Visto che le somme non venivano pagate dalla conduttrice, allora il locatore adiva il Tribunale ottenendo diversi decreti ingiuntivi che venivano poi opposti.

Il locatore continuava a chiedere i canoni e una somma per il risarcimento dei danni e il conduttore chiedeva la restituzione del deposito cauzionale.

Il Tribunale revocava i decreti ingiuntivi; dichiarava risolto il contratto per l’esercizio del diritto di recesso della conduttrice; dichiarava illegittimo il rifiuto della locatrice in ordine alla riconsegna dell’immobile; dichiarava che la conduttrice aveva causato a quest’ultimo dei danni stabilendone l’ammontare; effettuava la compensazione parziale con il deposito cauzionale e condannava infine la locatrice a restituirne il residuo.

Veniva proposto appello da entrambe le parti, ma la Corte territoriale confermava la sentenza di primo grado, rigettando entrambi i gravami.

Il locatore proponeva quindi ricorso in Cassazione e il conduttore controricorso.

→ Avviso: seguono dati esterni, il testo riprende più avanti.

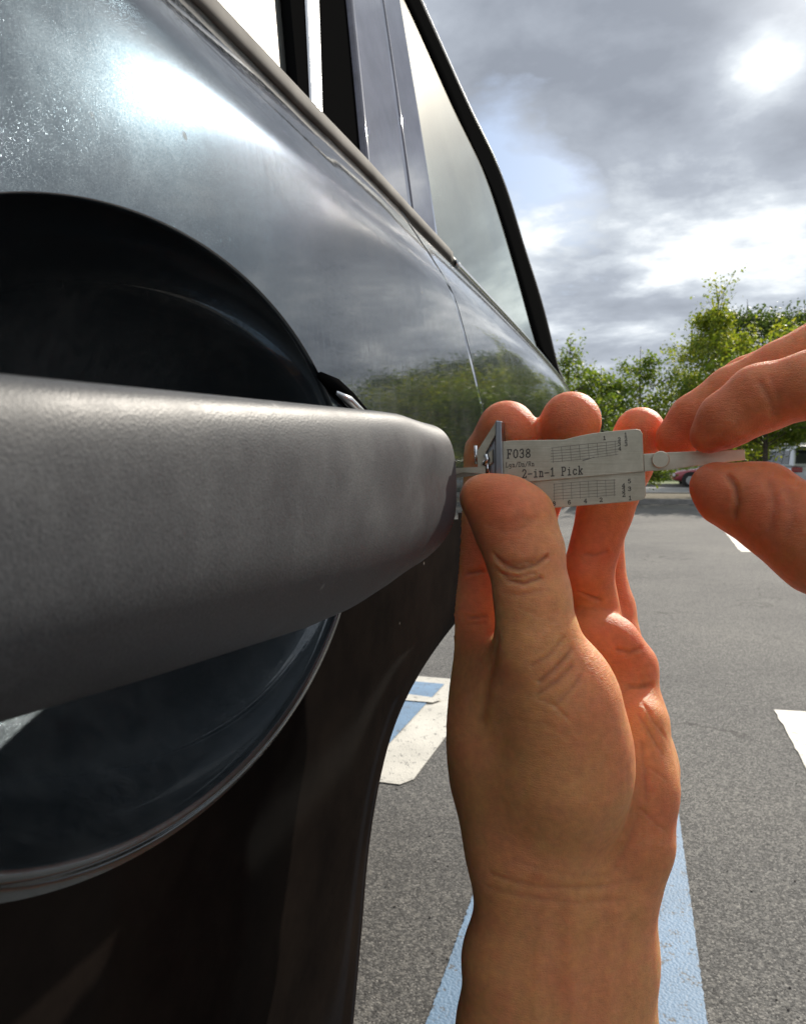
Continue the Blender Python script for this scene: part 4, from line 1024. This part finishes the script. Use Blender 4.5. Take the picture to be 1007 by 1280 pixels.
vv = t.n('ShaderNodeTexVoronoi', {'Vector': oc, 'Scale': 1500.0}, feature='DISTANCE_TO_EDGE').outputs['Distance']
mpw = t.n('ShaderNodeMapping', {'Vector': oc, 'Scale': (300, 300, 1900)})
wr = t.n('ShaderNodeTexNoise', {'Vector': mpw.outputs[0], 'Scale': 1, 'Detail': 4, 'Roughness': .6, 'Distortion': .6}).outputs[0]
bump(t, b, t.math('ADD', t.math('MULTIPLY', vv, .7), t.math('ADD', t.math('MULTIPLY', n2_, 1.2), t.math('MULTIPLY', wr, .9))), .5, .0005)

class Sdf:
    def __init__(s, lo, hi, h):
        s.q = []; s.lo = np.array(lo, float); s.h = h; s.n = np.ceil((np.array(hi)-s.lo)/h).astype(int)+1
        s.g = np.full(tuple(s.n), 1.0, np.float32); s.ax = [s.lo[i]+np.arange(s.n[i])*h for i in range(3)]
    def cone(s, *a_, **k_): s.q.append((a_, k_))
    def build(s):
        for a_, k_ in s.q: s._cone(*a_, **k_)
    def _cone(s, a, b_, ra, rb, k=.004, flat=None, sub=False):
        """round cone, smooth-unioned; flat=(dir, factor) squashes along a direction"""
        a = np.array(a, float); b_ = np.array(b_, float); m_ = max(ra, rb)*1.15+k*1.5+s.h*3
        lo = np.minimum(a, b_)-m_; hi = np.maximum(a, b_)+m_
        i0 = np.clip(np.floor((lo-s.lo)/s.h).astype(int), 0, s.n); i1 = np.clip(np.ceil((hi-s.lo)/s.h).astype(int)+1, 0, s.n)
        if (i1 <= i0).any(): return
        sl_ = tuple(slice(i0[i], i1[i]) for i in range(3))
        X, Y, Z = np.meshgrid(*[s.ax[i][sl_[i]].astype(np.float32) for i in range(3)], indexing='ij')
        ab = b_-a; L2 = max(float(ab@ab), 1e-12)
        PX, PY, PZ = X-a[0], Y-a[1], Z-a[2]
        tt = np.clip((PX*ab[0]+PY*ab[1]+PZ*ab[2])/L2, 0, 1)
        DX, DY, DZ = PX-tt*ab[0], PY-tt*ab[1], PZ-tt*ab[2]
        r = ra+(rb-ra)*tt; d2 = DX*DX+DY*DY+DZ*DZ
        if flat is not None:
            fd, fa = np.array(flat[0], float), flat[1]; fd /= np.linalg.norm(fd)
            q_ = DX*fd[0]+DY*fd[1]+DZ*fd[2]; d2 = d2+q_*q_*(1/fa**2-1)
        d = np.sqrt(d2)-r
        g = s.g[sl_]
        if sub:
            hh = np.clip(.5-.5*(g+d)/k, 0, 1); s.g[sl_] = g+(-d-g)*hh+k*hh*(1-hh)
        else:
            hh = np.clip(.5+.5*(g-d)/k, 0, 1); s.g[sl_] = g+(d-g)*hh-k*hh*(1-hh)
    def mesh(s):
        s.build(); g = s.g; ins = g < 0; h = s.h; nx, ny, nz_ = g.shape
        cs = np.zeros((nx-1, ny-1, nz_-1), np.int8)
        for dx in (0, 1):
            for dy in (0, 1):
                for dz in (0, 1): cs += ins[dx:nx-1+dx, dy:ny-1+dy, dz:nz_-1+dz]
        act = (cs > 0) & (cs < 8); ids = -np.ones(act.shape, np.int32); I = np.argwhere(act); ids[act] = np.arange(len(I))
        acc = np.zeros((len(I), 3)); cnt = np.zeros(len(I))
        cor = [(0, 0, 0), (1, 0, 0), (0, 1, 0), (1, 1, 0), (0, 0, 1), (1, 0, 1), (0, 1, 1), (1, 1, 1)]
        vals = [g[I[:, 0]+c[0], I[:, 1]+c[1], I[:, 2]+c[2]] for c in cor]
        for i in range(8):
            for j in range(i+1, 8):
                df = [cor[j][k]-cor[i][k] for k in range(3)]
                if sum(abs(x) for x in df) != 1: continue
                a, b_ = vals[i], vals[j]; mm = (a < 0) != (b_ < 0); tt = np.where(mm, a/np.where(mm, a-b_, 1), 0)
                p = np.array(cor[i])[None]+tt[:, None]*np.array(df)[None]; acc[mm] += p[mm]; cnt[mm] += 1
        V = s.lo+(I+acc/cnt[:, None])*h
        F = []
        for ax in range(3):
            o1, o2 = [(1, 2), (2, 0), (0, 1)][ax]
            sa = [slice(None)]*3; sb = [slice(None)]*3; sa[ax] = slice(0, -1); sb[ax] = slice(1, None)
            A_, B_ = ins[tuple(sa)], ins[tuple(sb)]; ch = np.argwhere(A_ != B_)
            ok = (ch[:, o1] > 0) & (ch[:, o2] > 0) & (ch[:, o1] < g.shape[o1]-1) & (ch[:, o2] < g.shape[o2]-1); ch = ch[ok]
            e1 = np.zeros(3, int); e1[o1] = 1; e2 = np.zeros(3, int); e2[o2] = 1
            q = [ids[tuple((ch-x).T)] for x in (e1+e2, e2, 0*e1, e1)]
            Q = np.stack(q, 1); fl_ = A_[tuple(ch.T)]; Q[~fl_] = Q[~fl_][:, ::-1]; F.append(Q)
        F = np.concatenate(F); F = F[(F >= 0).all(1)]
        return V, F
def smooth_mesh(V, F, it=3, lam=.5):
    for _ in range(it):
        acc = np.zeros_like(V); cnt = np.zeros(len(V))
        for a, b_ in ((0, 1), (1, 2), (2, 3), (3, 0)):
            np.add.at(acc, F[:, a], V[F[:, b_]]); np.add.at(cnt, F[:, a], 1)
            np.add.at(acc, F[:, b_], V[F[:, a]]); np.add.at(cnt, F[:, b_], 1)
        V = V+lam*(acc/cnt[:, None]-V)
    return V
def vnormals(V, F):
    n_ = np.cross(V[F[:, 2]]-V[F[:, 0]], V[F[:, 3]]-V[F[:, 1]]); N = np.zeros_like(V)
    for k in range(4): np.add.at(N, F[:, k], n_)
    return N/np.maximum(1e-12, np.linalg.norm(N, axis=1))[:, None]
def carve(V, F, lines):
    """press skin creases: each line = list of (px,py,D), depth mm, width mm (negative depth raises)"""
    N = vnormals(V, F); out = V.copy(); carve.tone = np.zeros(len(V))
    for pts, dep, wid in lines:
        W_ = np.array([P(*p) for p in pts]); best = np.full(len(V), 1e9)
        for a, b_ in zip(W_, W_[1:]):
            ab = b_-a; tt = np.clip(((V-a)@ab)/(ab@ab), 0, 1); d = np.linalg.norm(V-a-tt[:, None]*ab, axis=1); best = np.minimum(best, d)
        # only near: points are on the surface so a plain distance works; taper with width
        s_ = np.exp(-(best/(wid*.001))**2); out -= N*(s_*dep*.00135)[:, None]
        if dep > .18: carve.tone = np.maximum(carve.tone, np.exp(-(best/(wid*.0009))**2)*min(1, dep*1.2))
    return out
def R_(rpx, D): return rpx*D/FPX
def chain(sdf, pts, k=.004, flat=None):
    for (x0, y0, D0, r0), (x1, y1, D1, r1) in zip(pts, pts[1:]):
        sdf.cone(P(x0, y0, D0), P(x1, y1, D1), R_(r0, D0), R_(r1, D1), k, flat)
def surf_snap(V, pts, px_tol=6):
    return pts
def add_blush(o, V, centres):
    at = o.data.attributes.new('blush', 'FLOAT', 'POINT'); val = np.zeros(len(V))
    for (px, py, D, r, a) in centres:
        c_ = np.array(P(px, py, D)); val = np.maximum(val, a*np.exp(-(np.linalg.norm(V-c_, axis=1)/r)**2))
    at.data.foreach_set('value', val.astype(np.float32))
    a2_ = o.data.attributes.new('fold', 'FLOAT', 'POINT'); a2_.data.foreach_set('value', carve.tone.astype(np.float32))
def front_depth(V, pts, off=0.0):
    """give crease points (px,py) the depth of the nearest skin surface"""
    rel = V-np.array(CAM); dd = rel@np.array(fwd); X = 503.5+FPX*(rel@np.array(rgt))/dd; Y = 640-FPX*(rel@np.array(upv))/dd
    out = []
    for px, py in pts:
        m2 = (np.abs(X-px) < 3.5) & (np.abs(Y-py) < 3.5)
        out.append((px, py, float(dd[m2].min()) if m2.any() else None))
    last = next((o for o in out if o[2] is not None), (0, 0, .22))[2]; res = []
    for px, py, d in out:
        d = d if d is not None else last; last = d; res.append((px, py, d))
    return res

person = empty('person', 'person whose bare left hand grips the pick card and right hand pinches its end', 'person', (.05, .15, .55))

# ---------------- left hand
H = .0006
sd = Sdf((-.055, .13, .62), (.125, .34, 1.04), H)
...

Il ricorso principale si basava sulla denuncia dell’omessa applicazione dell’art. 1590 c.c. perché la Corte territoriale avrebbe erroneamente rigettato le doglianze sul fatto che i danni arrecati dalla conduttrice al capannone non sarebbero stati di una gravità tale da impedire l’immediata utilizzazione dell’immobile, così disapplicando il costante indirizzo della giurisprudenza di legittimità (viene richiamata Cass. 12977/2013) per cui il locatore è legittimato a rifiutare la riconsegna del bene locato se il conduttore non abbia adempiuto all’obbligo di compiere la manutenzione straordinaria necessaria.

L’eccezione era però di merito e quindi la Suprema Corte, tacciandola di inammissibilità, la rigettava.

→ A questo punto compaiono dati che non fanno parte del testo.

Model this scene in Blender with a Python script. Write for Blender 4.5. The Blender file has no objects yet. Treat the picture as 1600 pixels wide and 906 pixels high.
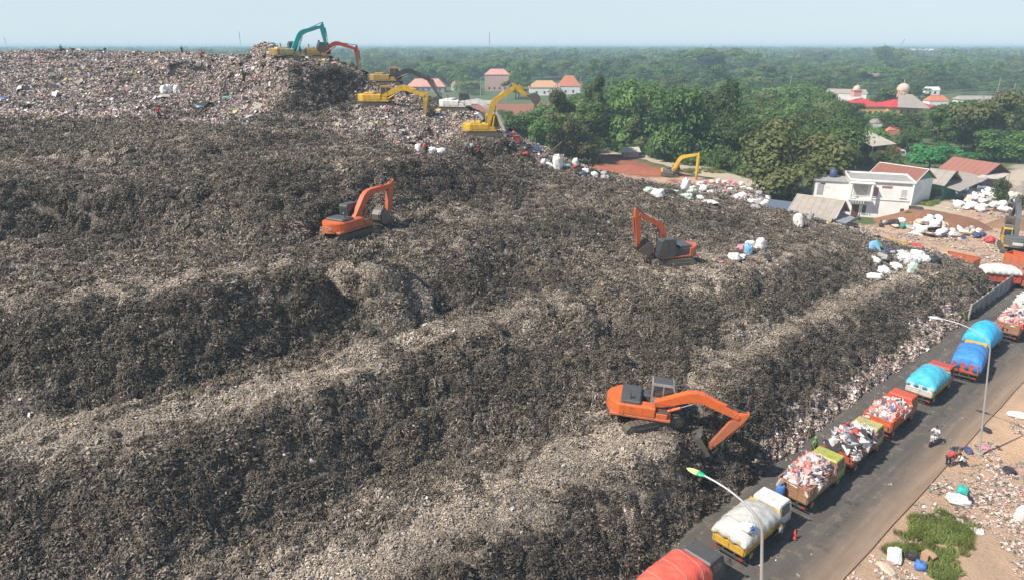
import bpy, bmesh, math, random
import numpy as np
from mathutils import Vector, Matrix, Euler
from mathutils.geometry import delaunay_2d_cdt

random.seed(7)
rng = np.random.default_rng(7)
R = math.radians
SC = bpy.context.scene
COL = SC.collection

# ------------------------------------------------------------------ camera
CAM_H = 30.0
PITCH = 19.7
cam_d = bpy.data.cameras.new('camera')
cam_d.sensor_width = 36.0
cam_d.lens = 36.0 * 1067.0 / 1600.0
cam_d.clip_start = 0.5
cam_d.clip_end = 60000.0
cam = bpy.data.objects.new('camera', cam_d)
cam.location = (0, 0, CAM_H)
cam.rotation_euler = (R(90 - PITCH), 0, 0)
COL.objects.link(cam)
SC.camera = cam

# ------------------------------------------------------------------ sky, sun, exposure
SUN_EL, SUN_TO = 48.0, Vector((-0.91, -0.41, 0))      # the sun stands over the left, a little behind the camera
az = math.atan2(SUN_TO.x, SUN_TO.y)
w = bpy.data.worlds.new('World'); SC.world = w; w.use_nodes = True
nt = w.node_tree; nt.nodes.clear()
wo = nt.nodes.new('ShaderNodeOutputWorld'); bg = nt.nodes.new('ShaderNodeBackground')
sky = nt.nodes.new('ShaderNodeTexSky'); sky.sky_type = 'NISHITA'; sky.sun_disc = False
sky.sun_elevation = R(SUN_EL); sky.sun_rotation = az
sky.air_density = 1.0; sky.dust_density = 0.5; sky.ozone_density = 1.0; sky.altitude = 50
bg.inputs['Strength'].default_value = 0.11
tint = nt.nodes.new('ShaderNodeMix'); tint.data_type = 'RGBA'; tint.blend_type = 'MULTIPLY'; tint.inputs[0].default_value = 1; tint.inputs[7].default_value = (.84, .90, 1.0, 1)
nt.links.new(sky.outputs[0], tint.inputs[6])
# pale haze whitening the lower sky all the way round
tcw = nt.nodes.new('ShaderNodeTexCoord'); sxw = nt.nodes.new('ShaderNodeSeparateXYZ'); nt.links.new(tcw.outputs['Generated'], sxw.inputs[0])
mrw = nt.nodes.new('ShaderNodeMapRange'); mrw.inputs[1].default_value = 0.0; mrw.inputs[2].default_value = 0.7; mrw.inputs[3].default_value = .88; mrw.inputs[4].default_value = .05; mrw.clamp = True
nt.links.new(sxw.outputs['Z'], mrw.inputs[0])
hzw = nt.nodes.new('ShaderNodeMix'); hzw.data_type = 'RGBA'; hzw.inputs[7].default_value = (4.35, 5.3, 5.95, 1)
nt.links.new(mrw.outputs[0], hzw.inputs[0]); nt.links.new(tint.outputs[2], hzw.inputs[6]); nt.links.new(hzw.outputs[2], bg.inputs[0]); nt.links.new(bg.outputs[0], wo.inputs[0])
sd = bpy.data.lights.new('sun', 'SUN'); sd.energy = 5.0; sd.angle = R(0.6); sd.color = (1.0, 0.905, 0.785)
sun = bpy.data.objects.new('sun', sd); COL.objects.link(sun)
tosun = Vector((SUN_TO.x, SUN_TO.y, 0)).normalized() * math.cos(R(SUN_EL)) + Vector((0, 0, math.sin(R(SUN_EL))))
sun.rotation_euler = tosun.to_track_quat('Z', 'Y').to_euler()
SC.view_settings.view_transform = 'Standard'
SC.view_settings.look = 'None'
SC.view_settings.exposure = 0.45
SC.view_settings.gamma = 1.0
SC.cycles.volume_bounces = 1
SC.cycles.max_bounces = 6
SC.cycles.use_denoising = True

# ------------------------------------------------------------------ helpers: pixel of the photograph -> point of the place
CP, SP = math.cos(R(PITCH)), math.sin(R(PITCH))
def ray(u, v):
    x = (u - 800) / 1067.0; y = (v - 453) / 1067.0
    return x, CP - y * SP, -SP - y * CP
def at(u, v, z=0.0):                         # the point at height z
    x, y, k = ray(u, v); t = (z - CAM_H) / k
    return Vector((x * t, y * t, z))
def atd(u, v, t):                            # the point at depth t
    x, y, k = ray(u, v)
    return Vector((x * t, y * t, CAM_H + k * t))
def mpp(p):                                  # metres per photo pixel at p
    return (p.y * CP - (p.z - CAM_H) * SP) / 1067.0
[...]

Il ricorso incidentale del conduttore invece si articolava invece su due motivi, violazione e/o falsa applicazione dell’art. 115 c.p.c. e violazione e/o falsa applicazione degli artt. 1590,1362 e 1363 c.c.

Quanto al primo motivo il conduttore rilevava che i danni lamentati dal locatore fossero, secondo la relazione sortita dall’ATP, connessi all’uso di carrelli elevatori che però il consulente d’ufficio non aveva potuto esaminare non essendo più in loco.

Il conduttore quindi chiedeva invano chiarimenti/integrazioni al consulente sulle effettive caratteristiche dei carrelli elevatori utilizzati. L’ istanza, non accolta da giudice di prime cure, veniva riproposta nell’appello incidentale, ma anche la Corte d’appello non disponeva l’approfondimento tecnico.

La censura veniva ritenuta dalla Cassazione inammissibile, perché volta ad una ricostruzione alternativa delle risultanze.

Nell’articolazione del secondo motivo invece la conduttrice sosteneva che, in ossequio all’art. 1590 c.c., aveva utilizzato il bene in conformità al contratto e, i danni derivanti dall’uso protratto dei carrelli elevatori, erano da intendersi conformi alla destinazione del bene con conseguente esimente dell’obbligo di ripristino al momento della riconsegna.

Anche tale eccezione veniva ritenuta dalla Corte inammissibile perché la ricorrente non aveva individuato in quali errori del giudice si sarebbe concretizzata la violazione lamentata adducendo solo argomentazioni di natura fattuale.

Per gli Ermellini:

L’interpretazione dell’art. 1590 c.c., effettuata dal giudice d’appello di per sé è corretta. Se è vero, infatti, che l’art. 1590 c.c., al comma 1, esonera il conduttore, quando restituisce la cosa locata, delle conseguenze derivanti dal deterioramento o dal consumo della cosa stessa qualora siano riconducibili al suo uso conforme al contratto, è tuttavia parimenti vero che, alla luce del principio generale della libertà negoziale derogabile solo da norme inequivocamente (perché ontologicamente) imperative, si è dinanzi a una norma dispositiva, ben potendo le parti regolare, nell’ambito del sinallagma tra loro specificamente concordato, in modo diverso – e quindi anche più gravoso per il conduttore – gli effetti della condizione in cui versa la cosa locata al momento della riconsegna.”

Dunque la Suprema Corte ha condiviso le affermazioni dei giudici del merito secondo cui, seppur l’uso dei carrelli elevatori doveva ritenersi conforme alla destinazione siglata nel contratto, non era una circostanza sufficiente per esimere il conduttore dall’obbligo di ripristino al momento della riconsegna, secondo quanto stabilito negli artt. 13 e 17 del contratto di locazione stipulato tra le parti.

Invero le citate clausole, stabilivano che, in deroga all’art. 1590 c.c., l’immobile doveva essere restituito

nello stato e consistenza così come consegnatogli”.

In conclusione la Suprema Corte ha dichiarato inammissibili entrambi i ricorsi compensando le spese processuali per reciproca soccombenza.